By degrees, Jews were stripped of their Biblical roots. At first, the two southern tribes (the "House of Judah") were accused of having intermarried with heathens, thus defiling themselves and God's law. Then they were turned into descendants of savage Khazar tribes, having nothing to do with the original 12 tribes.

Eventually, the doctrine that Jews were actually direct descendants of Satan, having been born to the Serpent and Eve in the Garden of Eden, became the theology known as Christian Identity.

That version of Identity, known as “two seed” or “seedline” doctrine, eventually became controversial within the Identity movement, with Weisman arguing against it in a pamphlet still sold on his website. Essentially, Weisman and others on his side of the argument asserted that Jews were not literally descended from Satan, but had been cursed by God. 

Weisman Seedline Doctrine
Charles A. Weisman's pamphlet on Christian Identity's "seedline doctrine."

Still, the broader Identity movement, including Weisman, held that Anglo-Saxon-Celtic peoples (whites) are God's real "chosen people”, descended from Adam and Eve, and thus a superior race. Most Identity adherents also believe that people of color are not people at all, but rather soul-less creatures created by God along with the other “beasts of the earth.”

Another prominent Identity minister of Weisman’s generation was Pete Peters, the virulently anti-gay and anti-Semitic pastor whose Colorado church was attended by members of The Order. That far-right terrorist group, also known as the Silent Brotherhood, was responsible for robbing more than $4 million from armored cars and assassinating anti-racist Jewish radio host Alan Berg in 1984.

Peters was also known for organizing Bible retreats, most infamously a 1992 meeting in Estes Park, Colo., convened in response to the federal siege of Randy Weaver’s Ruby Ridge, Idaho, cabin. The so-called Gathering of Christian Men, which was attended by prominent KKK and other white supremacist leaders, was instrumental in launching the militia movement of the 1990s.

Video from a 2001 retreat shows Weisman participating in a skit with Peters and other members of his church. Peters died in 2011.

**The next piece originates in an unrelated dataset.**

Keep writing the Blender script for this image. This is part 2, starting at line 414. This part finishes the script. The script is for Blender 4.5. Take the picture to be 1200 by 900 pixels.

Weisman, a tall, lanky man with a strong Minnesotan accent, is captured in handful of pre-digital videos uploaded to YouTube where he lectures on many of the same issues he wrote about. In one, he describes as “satanic” the forces aligned against him and other Identity adherents — including the Anti-Defamation League, a Jewish human rights organization, and even mainstream evangelical Christians who view Jews as biblical allies.

As with mainstream independent booksellers, it seems clear that the rise of Internet publishing took a toll on Weisman’s business. Many of the titles he sold have been reproduced on conspiracy and racist sites. "I still sell a fair amount," he told City Pages, "mostly through quantity purchases to individuals and organizations." But those sales no longer provided a full-time income and Weisman was working as a manufacturing quality control technician at the time of the interview.

Asked about Weisman’s life and work, Weiland said in an email to Hatewatch that Weisman was very reclusive and that he didn’t know him very well. “I don’t know that anyone did,” he said.

With Weisman’s passing, the Identity movement has lost one of its most committed propagandists, a true-believing loner whose publishing operation hung on for close to three decades. And his death mirrors the decline in the strength of Identity on the radical right. For years, the theology was prominent among neo-Nazi and Klan groups in America. But its byzantine theology is apparently too convoluted to appeal to most young racists, who are increasingly adopting other religions.

Weisman’s website, seek-info.com, is still the same basic html and image site that the Internet Archive captured in 1997. A status bar on the website today said that the site was last updated in April.